Post-Migration Best Practices in AWS

While migration itself is a finite process, running effectively in the cloud will require a variety of actions to keep the operations smooth. Below you will see a list of post-migration practices that will help ensure long-term cost-efficiency, operational agility, and security of the system running on AWS.

Stabilize the Environment and Retire What Is No Longer Needed

When the cutover is complete, you need to verify system performance in AWS using CloudWatch. Key metrics to monitor include latency, error rates, and usage patterns. Use this information to establish new baselines that you’ll monitor to ensure system health going forward.

Meanwhile, shut down and archive all source systems and ensure that physical storage is secure or wiped and disposed of properly. It’s also imperative to wipe out all temporary resources and cancel legacy licensing and support contracts.

Right-Size and Shift to Usage-Based Infrastructure

Right-sizing is essential to maximize the cost benefits of switching to cloud architecture. On-premise systems are usually overprovisioned to prevent delays and downtime. In the cloud, you need to pay only for what you use exactly, which you can determine with tools like AWS Compute Optimizer and Cost Explorer.

Further optimizations include rehosting your databases to Aurora or Amazon RDS and offloading static content and large files to Amazon S3. You can also use CloudFront on Amazon EC2 to improve delivery performance.

Strengthen Security and Governance Post-Migration

As security controls don’t automatically translate from on-prem to AWS, you’ll need to standardize resource management using AWS Control Tower or a landing zone architecture in order to apply guardrails, tagging, and account provision policies. You also need to replace traditional perimeter firewalls with layered protection. For this, you can use AWS WAF, NACLs, and Security Groups.

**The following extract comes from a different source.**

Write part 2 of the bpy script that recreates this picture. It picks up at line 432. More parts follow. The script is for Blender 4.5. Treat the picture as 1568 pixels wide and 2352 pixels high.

Another important step is to implement centralized logging, monitoring, and compliance tracking through CloudTrail, AWS Config, and integration with your SIEM. You should also use AWS Backup to enforce cross-region data protection and test disaster recovery plans regularly.

Automate Operations and Streamline Delivery

Automation is one of the essential benefits of using cloud infrastructure, and to maximize its value post-migration, you should use CloudFormation, CDK, or Terraform. These tools allow you to define infrastructure for repeatable, version-controlled deployments.

You also should use CodePipeline or other similar tools to build CI/CD pipelines and streamline application builds, tests, and rollouts. Finally, ensure continuous centralized monitoring using CloudWatch, X-Ray, and third-party APMs.

Plan for Incremental Modernization

Migration is the basis, but cloud-based systems must evolve constantly. In order to optimize the system and increase its cost-efficiency over time, you’ll need to modernize it gradually, starting with enhancements that should be performed within the first three months. These include enabling Auto Scaling, replacing on-prem file shares with Amazon EFS, and using Lambda@Edge for low-latency redirects and header manipulation.

Over the following eight months, you should break monoliths into services using Amazon EC2 or EKS. Also, replace custom queuing and pub/sub systems with AWS native SQS, SNS, or EventBridge. Finally, optimize the system further by leveraging SageMaker, Redshift, or QuickSight. These can be used for advanced analytics and adding AI capabilities.

Realign Teams and Operational Practices

It’s essential to understand that migrating from on-premise to cloud infrastructure requires a shift in the mindset of your team to succeed. Therefore, plan accordingly and be sure to start with remapping traditional infrastructure roles to cloud responsibilities, for example, cost optimization, observability, and automation.

You should also provide your staff with AWS training and ensure that some of them obtain the necessary certifications to provide you with internal expertise. In addition, it would be beneficial to run a variety of game-day scenarios, such as IAM misconfiguration, test failover, and load spikes.